Historically, this was a central inquiry; now it really is not. Before 1992, in the era when many of us learned this business, courtroom photography was governed by the Code of Judicial Conduct which provided "no witness, juror or party who expresses any prior objection to the judge shall be photographed nor shall the testimony of such a witness, juror or party be broadcast or telecast." (CJC 3 (A) (7)

In December of 1991, this was repealed. Sensibly, the subject of cameras in the courtroom was moved to the General Rules and their use was generally "authorized during sessions of the courts." Beyond this general authorization, GR 16 vests the trial judge with discretion over the decision to place appropriate restrictions on courtroom photography.

This grant of discretion, in my view, carries with it an implicit requirement that a situation-specific reason exist to justify any restriction and that this reason be stated on the record. Valid reasons might include anything that could negatively impact the reliability of the truth-seeking function of court proceedings. Perhaps a witness due to age, emotional state or circumstances of the case, would find it difficult to testify freely while being filmed. Perhaps a scheduled lineup would be compromised by publication of a photo of the face of a suspect at a preliminary appearance. These are just a couple examples of the many specific reasons that might be found and stated on the record for placing restrictions on courtroom photography in a given case.

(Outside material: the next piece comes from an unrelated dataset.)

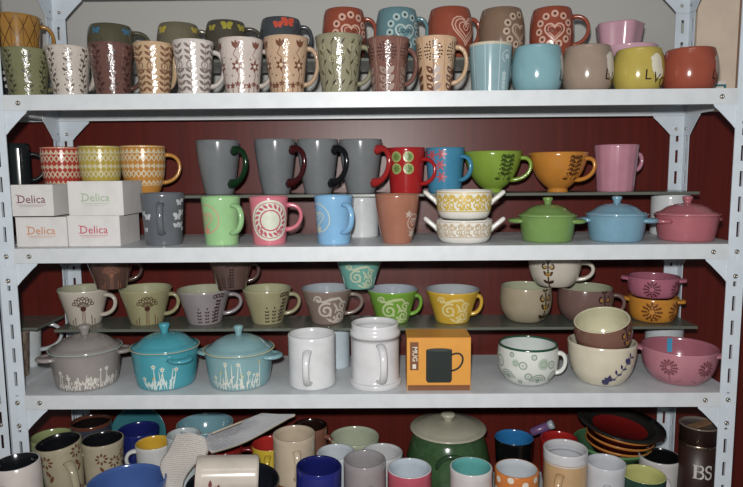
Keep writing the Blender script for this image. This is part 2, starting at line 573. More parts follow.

In my view, however, generalized reasons are not a suitable exercise of discretion. For example, "I never allow cameras", "Television makes a circus out of court proceedings" or "Any individual who objects should not be photographed" should have no place.

I don't at all mean to even suggest to any judge how to rule on any issue. I did however, for the purposes stated early in this memo, want to make sure you were not deceived about the extinction of the old CJC 3 (A) (7) analysis, that you were aware of the court's discretion under GR 16 and that you had some examples of how that discretion might be exercised in practice.

Please give me a call if you have any questions or concerns or would like to discuss these issues further.